Lou’s View

PRIZE IN THE SKIES

By Lou Bernard

It’s March, which means it’s Women’s History Month. This one is an easy one for me to participate in, because I’ve written about Clinton County’s historic women at least a million times. My first real writing job was for a local women’s magazine, and I’d choose one historic woman to feature every month. I think I started with Maria Molson, and moved on to Molly Fox, Victoria Woodhull, and Gertrude Kistler. (You can look them up.) I did this for a couple of years, and whenever I’m stuck for a column, I still find myself gravitating to women. Writing about them, I mean.

To celebrate this month, I thought I’d write about Alma Heflin. Did you know that Lock Haven was home to America’s first female test pilot? Well, now you do, and there is no part of that sentence that isn’t cool.

Alma Heflin was born in Missouri in 1910, and the family moved to Washington when she was a baby. It was there, a few years later, when she saw a small plane make an emergency landing on the lawn. At age six, I had a similar experience; a small plane crashed in the forest near our house. I wrote an article about it, which may have been the first hard news I ever reported. Alma went a different direction—She decided to become a pilot.

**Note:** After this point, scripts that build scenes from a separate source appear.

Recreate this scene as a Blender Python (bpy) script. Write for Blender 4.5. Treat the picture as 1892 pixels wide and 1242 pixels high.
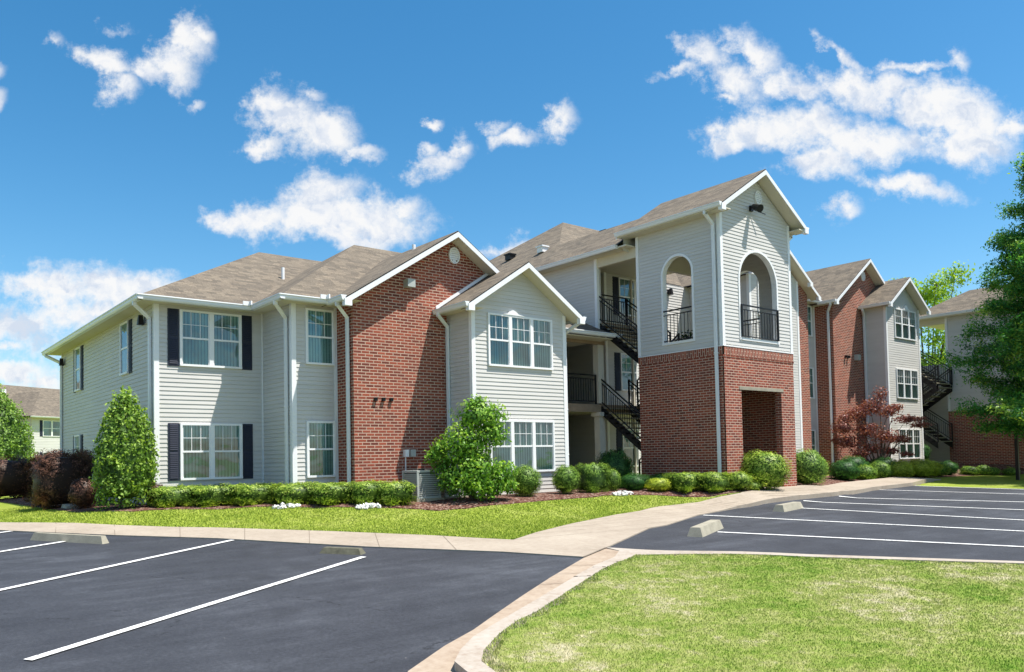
import bpy, bmesh, math, random
import numpy as np
from mathutils import Vector, Matrix
from mathutils.geometry import tessellate_polygon

# ------------------------------------------------------------------ scene, camera, light
for o in list(bpy.data.objects): bpy.data.objects.remove(o)
SC = bpy.context.scene
COL = SC.collection
CAM = Vector((-5.5839, -20.1218, 1.0216))
FW = Vector((0.6325184, 0.77371318, 0.03589427))
RT = Vector((0.77450986, -0.63225344, -0.0197501))
UP = Vector((-0.00741337, -0.04029277, 0.99916041))
cd = bpy.data.cameras.new('camera'); cam = bpy.data.objects.new('camera', cd); COL.objects.link(cam)
cam.matrix_world = Matrix(((RT.x, UP.x, -FW.x, CAM.x), (RT.y, UP.y, -FW.y, CAM.y), (RT.z, UP.z, -FW.z, CAM.z), (0, 0, 0, 1)))
cd.sensor_width = 36.0; cd.lens = 36.0*1499.935/1892; cd.shift_y = (793.689-621)/1892; cd.clip_end = 3000; cd.clip_start = .05
SC.camera = cam
SC.render.resolution_x = 1024; SC.render.resolution_y = 672
SUN = Vector((.278, -.357, 1)).normalized()
sl = bpy.data.lights.new('sun', 'SUN'); so = bpy.data.objects.new('sun', sl); COL.objects.link(so)
sl.energy = 4.9; sl.angle = math.radians(.5); sl.color = (1, .955, .88)
so.rotation_euler = SUN.to_track_quat('Z', 'Y').to_euler()
SC.view_settings.view_transform = 'Standard'; SC.view_settings.look = 'None'; SC.view_settings.exposure = 0.74; SC.view_settings.gamma = 1

# ------------------------------------------------------------------ node helpers
def nn(nt, typ, **kw):
    n = nt.nodes.new(typ)
    for k, v in kw.items():
        if k.startswith('_'): continue
        setattr(n, k, v)
    return n
class NT:
    def __init__(s, tree): s.t = tree; tree.nodes.clear()
    def n(s, typ, ins=None, **kw):
        x = s.t.nodes.new(typ)
        for k, v in kw.items(): setattr(x, k, v)
        for k, v in (ins or {}).items():
            sock = x.inputs[k]
            if isinstance(v, bpy.types.NodeSocket): s.t.links.new(v, sock)
            elif v is not None: sock.default_value = v
        return x
    def m(s, op, a, b=None, c=None, clamp=False):
        return s.n('ShaderNodeMath', {0: a, 1: b, 2: c}, operation=op, use_clamp=clamp).outputs[0]
    def mix(s, f, a, b, blend='MIX'):
        x = s.n('ShaderNodeMix', data_type='RGBA', blend_type=blend)
        for i, v in ((0, f), (6, a), (7, b)):
            if isinstance(v, bpy.types.NodeSocket): s.t.links.new(v, x.inputs[i])
            else: x.inputs[i].default_value = v
        return x.outputs[2]
    def ramp(s, f, stops):
        x = s.n('ShaderNodeValToRGB', {0: f}); cr = x.color_ramp
        while len(cr.elements) < len(stops): cr.elements.new(.5)
        for e, (p, c) in zip(cr.elements, stops): e.position = p; e.color = c if len(c) == 4 else (*c, 1)
        return x.outputs[0]
    def noise(s, vec, scale, detail=4, rough=.55, dist=0, out=0):
        return s.n('ShaderNodeTexNoise', {'Vector': vec, 'Scale': scale, 'Detail': detail, 'Roughness': rough, 'Distortion': dist}).outputs[out]
def c4(c): return (c[0], c[1], c[2], 1)

# ------------------------------------------------------------------ world: Nishita sky with clouds at infinity
w = bpy.data.worlds.new('World'); SC.world = w; w.use_nodes = True
W = NT(w.node_tree)
sky = W.n('ShaderNodeTexSky', sky_type='NISHITA', sun_disc=False, sun_elevation=math.asin(SUN.z), sun_rotation=math.atan2(SUN.x, SUN.y), altitude=100, air_density=1.0, dust_density=.6, ozone_density=2.5)
tc = W.n('ShaderNodeTexCoord').outputs['Generated']
def dot(v): return W.n('ShaderNodeVectorMath', {0: tc, 1: v}, operation='DOT_PRODUCT').outputs['Value']
dF = dot(FW); dR = dot(RT); dU = dot(UP)
dFs = W.m('MAXIMUM', dF, .05)
ua = W.m('DIVIDE', dR, dFs); ub = W.m('DIVIDE', dU, dFs)
uv = W.n('ShaderNodeCombineXYZ', {0: ua, 1: ub, 2: 0.}).outputs[0]
# domain warp so that cloud outlines are ragged
wn = W.n('ShaderNodeTexNoise', {'Vector': uv, 'Scale': 13., 'Detail': 7., 'Roughness': .62}).outputs['Color']
wv = W.n('ShaderNodeVectorMath', {0: wn, 1: (.5, .5, .5)}, operation='SUBTRACT').outputs[0]
wv = W.n('ShaderNodeVectorMath', {0: wv, 3: .075}, operation='SCALE').outputs[0]
uvw = W.n('ShaderNodeVectorMath', {0: uv, 1: wv}, operation='ADD').outputs[0]
CL = [  # centre and radii in 1/1000 of the tangent plane, tilt in degrees, weight
(-507.4, 454.5, 41.1, 13.4, -20, 1), (-487.4, 419.1, 22.4, 20.9, -40, 1), (-450.7, 439.1, 41.1, 16.4, -5, 1), (-414.0, 449.1, 26.1, 29.9, 0, 1), (-397.4, 472.5, 31.4, 23.9, 50, 1), (-380.7, 482.5, 13.4, 16.4, 0, 1), (-394.0, 398.5, 14.9, 7.5, 20, 0.8), (-487.4, 489.1, 16.4, 6.0, 0, 0.45), (-560.7, 477.1, 10.5, 7.5, -30, 0.5), (-297.3, 399.1, 26.1, 28.4, 0, 1), (-267.3, 375.8, 48.5, 33.6, -15, 1), (-230.7, 365.8, 44.8, 23.9, -15, 1), (-194.0, 343.8, 31.4, 11.2, -10, 1), (-304.0, 349.1, 26.1, 11.2, 10, 0.8), (-240.7, 405.8, 10.5, 9.0, 0, 0.6), (-99.3, 381.8, 11.9, 6.7, -10, 0.9), (-90.7, 329.1, 35.8, 13.4, 20, 0.9), (-68.7, 345.8, 14.9, 13.4, 0, 0.9), (-107.3, 347.8, 11.2, 10.5, 0, 0.8), (59.3, 381.1, 19.4, 14.9, 10, 0.9), (9.3, 359.1, 31.4, 8.2, 20, 0.7), (-16.0, 369.1, 13.4, 7.5, 0, 0.55), (-344.0, 262.5, 41.1, 13.4, -5, 1), (-297.3, 265.8, 44.8, 22.4, 0, 1), (-230.7, 292.5, 46.3, 31.4, 0, 1.3), (-230.7, 262.5, 93.3, 31.4, -3, 1.4), (-170.7, 259.1, 67.2, 31.4, 0, 1.2), (-127.3, 272.5, 20.9, 17.9, 20, 0.8), (-204.0, 237.1, 74.7, 13.4, 0, 1), (202.7, 447.8, 28.4, 6.7, 10, 0.7), (236.0, 462.5, 28.4, 16.4, -40, 1), (276.0, 429.1, 46.3, 26.9, -20, 1), (302.7, 455.8, 38.8, 17.9, -38, 1), (262.7, 410.5, 18.7, 11.2, 0, 1), (349.3, 421.1, 46.3, 16.4, -15, 1), (422.7, 419.1, 53.8, 20.9, -5, 1), (462.7, 422.5, 41.1, 16.4, -5, 1), (502.7, 395.8, 44.8, 29.9, -5, 1.2), (549.4, 392.5, 63.5, 34.3, -15, 1.3), (316.0, 369.1, 63.5, 19.4, 5, 1), (369.3, 372.5, 82.1, 26.9, -5, 1.1), (382.7, 329.1, 46.3, 20.9, 0, 1), (436.0, 352.5, 89.6, 28.4, -5, 1.2), (562.7, 355.8, 59.7, 33.6, 0, 1.3), (616.0, 381.1, 37.3, 16.4, 15, 1), (276.0, 352.5, 31.4, 10.5, 25, 0.9), (409.4, 459.1, 31.4, 6.0, -35, 0.7), (496.0, 444.5, 46.3, 6.7, 0, 0.7), (549.4, 447.8, 13.4, 10.5, 0, 0.7), (482.7, 295.8, 61.2, 13.4, -8, 1), (404.0, 267.8, 17.9, 11.2, 20, 0.75), (-564.0, 175.8, 56.0, 28.4, -10, 1.2), (-504.0, 169.1, 85.9, 31.4, -5, 1.2), (-450.7, 175.8, 44.8, 19.4, 5, 1), (-517.4, 135.8, 119.5, 28.4, 0, 0.8), (-597.4, 129.1, 67.2, 26.9, 0, 0.8), (-570.7, 102.5, 89.6, 19.4, 0, 0.4), (-620.7, 102.5, 20.2, 10.5, 0, 1), (-607.4, 69.1, 35.8, 13.4, 0, 1), (-584.0, 59.1, 31.4, 11.2, 0, 1), (-544.0, 62.5, 22.4, 9.0, 0, 0.5), (-7.3, 225.8, 32.9, 13.4, 5, 1), (112.7, 243.8, 20.9, 6.0, 0, 0.8), (-630.7, 447.8, 10.5, 9.0, 0, 0.9), (-630.7, 410.5, 9.0, 9.0, 0, 0.9), (-330.7, 62.5, 59.7, 14.9, 0, 0.3)
]
acc = None
for (cx, cy, rx, ry, ang, wt) in CL:
    mp = W.n('ShaderNodeMapping', {0: uvw, 1: (cx/1000, cy/1000, 0), 2: (0, 0, math.radians(ang)), 3: (rx/1000, ry/1000, 1)}, vector_type='TEXTURE').outputs[0]
    ln = W.n('ShaderNodeVectorMath', {0: mp}, operation='LENGTH').outputs['Value']
    v = W.m('MULTIPLY_ADD', ln, -wt, wt)        # wt at the centre, 0 on the ellipse
    acc = v if acc is None else W.m('MAXIMUM', acc, v)
det = W.noise(uv, 26, 8, .68)
wide = W.noise(uv, 7, 4, .5)
dens = W.m('ADD', acc, W.m('MULTIPLY', W.m('SUBTRACT', det, .5), 2.7))
front = W.n('ShaderNodeMapRange', {0: dens, 1: -.42, 2: .80, 3: 0., 4: 1.}, interpolation_type='SMOOTHSTEP').outputs[0]
front = W.m('MULTIPLY', front, W.n('ShaderNodeMapRange', {0: dF, 1: .15, 2: .3, 3: 0., 4: 1.}).outputs[0])
# the rest of the sky, seen only in reflections or from other positions
gen = W.noise(tc, 3.2, 7, .6)
back = W.n('ShaderNodeMapRange', {0: gen, 1: .52, 2: .64, 3: 0., 4: 1.}, interpolation_type='SMOOTHSTEP').outputs[0]
back = W.m('MULTIPLY', back, W.n('ShaderNodeMapRange', {0: dF, 1: .3, 2: .15, 3: 0., 4: 1.}).outputs[0])
cov = W.m('MAXIMUM', front, back)
cov = W.m('MULTIPLY', cov, .96)
def sh_(off):
    o_ = W.n('ShaderNodeVectorMath', {0: uvw, 1: off}, operation='ADD').outputs[0]
    return W.noise(o_, 15, 6, .58)
lit = W.m('MULTIPLY_ADD', W.m('SUBTRACT', sh_((0, 0, 0)), sh_((.006, .014, 0))), 3.4, .62)
lit = W.m('ADD', lit, W.m('MULTIPLY', acc, -.10))
ccol = W.ramp(lit, [(.2, (.70, .77, .89)), (.48, (.90, .925, .97)), (.70, (1., .995, .99))])
hs = W.n('ShaderNodeHueSaturation', {'Hue': .490, 'Saturation': 1.34, 'Value': 1.0, 'Fac': 1., 'Color': sky.outputs[0]}).outputs[0]
b1 = W.n('ShaderNodeBackground', {0: hs, 1: .104}).outputs[0]
b2 = W.n('ShaderNodeBackground', {0: ccol, 1: .585}).outputs[0]
ms = W.n('ShaderNodeMixShader', {0: cov, 1: b1, 2: b2}).outputs[0]
W.n('ShaderNodeOutputWorld', {0: ms})

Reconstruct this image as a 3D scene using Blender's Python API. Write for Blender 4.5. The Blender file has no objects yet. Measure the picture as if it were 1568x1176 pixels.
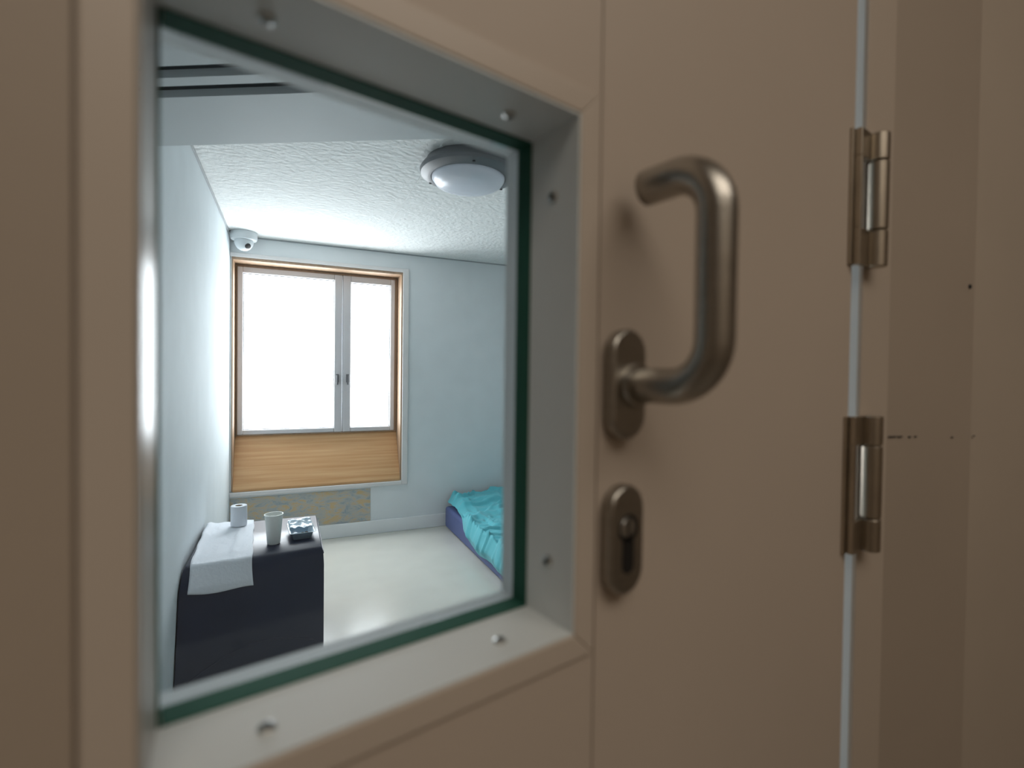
import bpy, bmesh, math, random
from mathutils import Vector, Matrix, noise
random.seed(4)
sc=bpy.context.scene
sc.view_settings.view_transform='Standard'
sc.view_settings.look='None'

# ------------------------------------------------------------ materials
def mat(name,col,rough=.6,metal=0,bump=0,bscale=50,var=0,vscale=6,spec=.5,stretch=None,emis=None,estr=0,coat=0,sheen=0,bdist=.005):
    m=bpy.data.materials.new(name); m.use_nodes=True
    nt=m.node_tree; p=nt.nodes['Principled BSDF']
    p.inputs['Base Color'].default_value=(*col,1); p.inputs['Roughness'].default_value=rough
    p.inputs['Metallic'].default_value=metal; p.inputs['Specular IOR Level'].default_value=spec
    p.inputs['Coat Weight'].default_value=coat; p.inputs['Sheen Weight'].default_value=sheen
    tc=nt.nodes.new('ShaderNodeTexCoord'); mp=nt.nodes.new('ShaderNodeMapping')
    nt.links.new(tc.outputs['Object'],mp.inputs['Vector'])
    if stretch: mp.inputs['Scale'].default_value=stretch
    if var>0:
        n=nt.nodes.new('ShaderNodeTexNoise'); n.inputs['Scale'].default_value=vscale; n.inputs['Detail'].default_value=5
        nt.links.new(mp.outputs[0],n.inputs['Vector'])
        r=nt.nodes.new('ShaderNodeValToRGB'); r.color_ramp.elements[0].position=.3; r.color_ramp.elements[1].position=.7
        r.color_ramp.elements[0].color=(*[c*(1-var) for c in col],1); r.color_ramp.elements[1].color=(*[min(1,c*(1+var*.6)) for c in col],1)
        nt.links.new(n.outputs['Fac'],r.inputs[0]); nt.links.new(r.outputs[0],p.inputs['Base Color'])
    if bump>0:
        n=nt.nodes.new('ShaderNodeTexNoise'); n.inputs['Scale'].default_value=bscale; n.inputs['Detail'].default_value=4
        nt.links.new(mp.outputs[0],n.inputs['Vector'])
        b=nt.nodes.new('ShaderNodeBump'); b.inputs['Strength'].default_value=bump; b.inputs['Distance'].default_value=bdist
        nt.links.new(n.outputs['Fac'],b.inputs['Height']); nt.links.new(b.outputs[0],p.inputs['Normal'])
    if emis:
        p.inputs['Emission Color'].default_value=(*emis,1); p.inputs['Emission Strength'].default_value=estr
    return m
def woodmat(name,c1,c2,scale=(1.2,14,14)):
    m=bpy.data.materials.new(name); m.use_nodes=True
    nt=m.node_tree; p=nt.nodes['Principled BSDF']; p.inputs['Roughness'].default_value=.45
    tc=nt.nodes.new('ShaderNodeTexCoord'); mp=nt.nodes.new('ShaderNodeMapping'); mp.inputs['Scale'].default_value=scale
    nt.links.new(tc.outputs['Object'],mp.inputs['Vector'])
    n=nt.nodes.new('ShaderNodeTexNoise'); n.inputs['Scale'].default_value=2.2; n.inputs['Detail'].default_value=7; n.inputs['Distortion'].default_value=.3
    nt.links.new(mp.outputs[0],n.inputs['Vector'])
    r=nt.nodes.new('ShaderNodeValToRGB'); r.color_ramp.elements[0].position=.3; r.color_ramp.elements[1].position=.7
    r.color_ramp.elements[0].color=(*c1,1); r.color_ramp.elements[1].color=(*c2,1)
    nt.links.new(n.outputs['Fac'],r.inputs[0]); nt.links.new(r.outputs[0],p.inputs['Base Color'])
    return m
M={}
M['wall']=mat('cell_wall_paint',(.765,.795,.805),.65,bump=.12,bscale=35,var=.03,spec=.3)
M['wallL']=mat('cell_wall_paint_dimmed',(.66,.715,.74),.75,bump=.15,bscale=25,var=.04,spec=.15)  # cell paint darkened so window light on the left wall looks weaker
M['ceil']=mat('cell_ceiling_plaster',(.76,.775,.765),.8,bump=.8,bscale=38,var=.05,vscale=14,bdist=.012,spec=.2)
M['floor']=mat('cell_linoleum',(.66,.65,.59),.24,bump=.03,bscale=20,var=.04,vscale=5)
M['base']=mat('baseboard_paint',(.88,.89,.89),.45,var=.02)
M['cwall']=mat('corridor_wall_paint',(.50,.425,.35),.6,bump=.05,bscale=120,var=.03)
M['cfloor']=mat('corridor_floor_lino',(.32,.29,.25),.5,var=.05)
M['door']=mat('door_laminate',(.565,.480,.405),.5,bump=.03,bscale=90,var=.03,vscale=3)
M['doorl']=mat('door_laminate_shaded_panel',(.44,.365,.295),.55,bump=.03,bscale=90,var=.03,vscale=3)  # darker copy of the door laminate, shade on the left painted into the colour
M['trim']=mat('door_window_trim',(.58,.50,.425),.38,var=.02)
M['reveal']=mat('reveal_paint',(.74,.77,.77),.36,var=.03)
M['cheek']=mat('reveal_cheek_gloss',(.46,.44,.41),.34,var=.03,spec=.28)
M['jamb']=mat('jamb_paint',(.84,.87,.88),.5,var=.02)
M['frame']=mat('door_frame_paint',(.44,.367,.30),.5,var=.04,vscale=4)
M['framelt']=mat('door_frame_edge_paint',(.53,.45,.375),.45,var=.02)
M['steel']=mat('brushed_steel',(.45,.425,.385),.32,metal=1,bump=.06,bscale=60,stretch=(1,1,12),var=.08,vscale=30)
M['hinge']=mat('hinge_nickel',(.49,.435,.36),.36,metal=1,var=.08,vscale=40)
M['black']=mat('keyhole_black',(.012,.012,.012),.5,var=.1)
M['screw']=mat('screw_steel',(.62,.62,.6),.3,metal=1,var=.05)
M['green']=mat('glass_edge_green',(.030,.115,.082),.6,var=.08,spec=.1)
M['sash']=mat('window_sash_paint',(.60,.585,.60),.45,var=.03)
M['casing']=mat('window_casing_paint',(.76,.735,.72),.5,var=.02)
M['wood']=woodmat('sill_wood',(.52,.27,.11),(.66,.40,.20),(.7,22,22))
M['woodf']=woodmat('reveal_wood',(.32,.21,.135),(.44,.30,.20),(14,14,1.0))
M['navy']=mat('navy_vinyl',(.026,.032,.062),.36,bump=.08,bscale=25,var=.15,vscale=3)
M['piping_sheen']=mat('navy_piping_sheen',(.035,.04,.075),.35,var=.1)
M['paper']=mat('white_tissue_paper',(.82,.85,.90),.9,bump=.5,bscale=70,var=.03)
M['cup']=mat('cup_plastic',(.92,.94,.90),.5,var=.02)
M['card']=mat('cardboard_core',(.45,.36,.28),.8,var=.1)
M['tray']=mat('tray_plastic',(.58,.72,.82),.12,var=.06,vscale=20)
M['dark']=mat('dark_crumbs',(.14,.09,.055),.8,var=.3,vscale=60)
M['matt']=mat('mattress_vinyl',(.095,.125,.30),.45,bump=.05,bscale=30,var=.1)
M['duvet']=mat('teal_duvet_cotton',(.11,.52,.60),.8,bump=.2,bscale=18,var=.05,vscale=7,sheen=.2)
M['lampd']=mat('lamp_housing_grey',(.15,.155,.165),.4,var=.05)
M['lampl']=mat('lamp_diffuser_opal',(.76,.79,.87),.25,var=.02)
M['cam']=mat('camera_housing_white',(.56,.60,.62),.4,var=.03)
M['slot']=mat('vent_slot_dark',(.02,.025,.03),.7,var=.1)
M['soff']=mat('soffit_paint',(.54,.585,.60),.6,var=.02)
M['gap']=mat('ceiling_shadow_line',(.36,.38,.39),.6,var=.05)
M['fillw']=mat('corridor_fill_opal',(.8,.78,.7),.4,var=.02,emis=(1,.90,.75),estr=.8)  # faint glow for the added corridor panel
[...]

In those days—the 1920s—career choices for women were not exactly wide-open yet. If you were female and wanted to work, you basically had the choice of teacher or nurse. Alma became a teacher, did some writing on the side, and learned to fly as a hobby. She became both dedicated and talented at it, and in 1937, she heard of a new airplane factory opening up in Lock Haven, Pennsylvania. She came to look at the new planes with the intent of buying one, and became one of Piper’s earliest customers.

William Piper, head of the company, was impressed with Alma. So impressed that he hired her. As a secretary. (Women could also be secretaries.) Alma moved to 608 East Main Street and attended a local church on West Main.

She became popular in the community. The Clinton County Times featured her in their “Folks You Should Know” column on March 10, 1938, saying, ”Last December, Miss Heflin passed her test for a private pilot’s license….Miss Heflin says she likes Lock Haven better than any other town she knows of, and in view of the fact that she has traveled in every state but the New England states and Florida besides living in several different states that statement has definite significance.”

When America entered World War II, it made some severe changes to our society. Goods and materials were being shipped overseas, and so were a lot of our men. This caused a shift in employment; jobs that had previously been done by men were now done by women. Piper Aviation was in the forefront of that, hiring local women to build the Piper Grasshoppers. And Alma, one of the few pilots left in town, became America’s first female test pilot.

She was featured in a national newspaper sketch column called “Strange As It Seems” and made the cover of several magazines. She made a name for herself testing the Piper Grasshopper, basically a military version of the Piper Cub. The Grasshopper was designed to take off and land in small spaces, had windows for visibility, and was drab green because the military has never discovered any other colors.

Alma Heflin died in 2000 and was buried in Arlington. And when it comes to women’s history, she’s a big name—Both local and nationwide.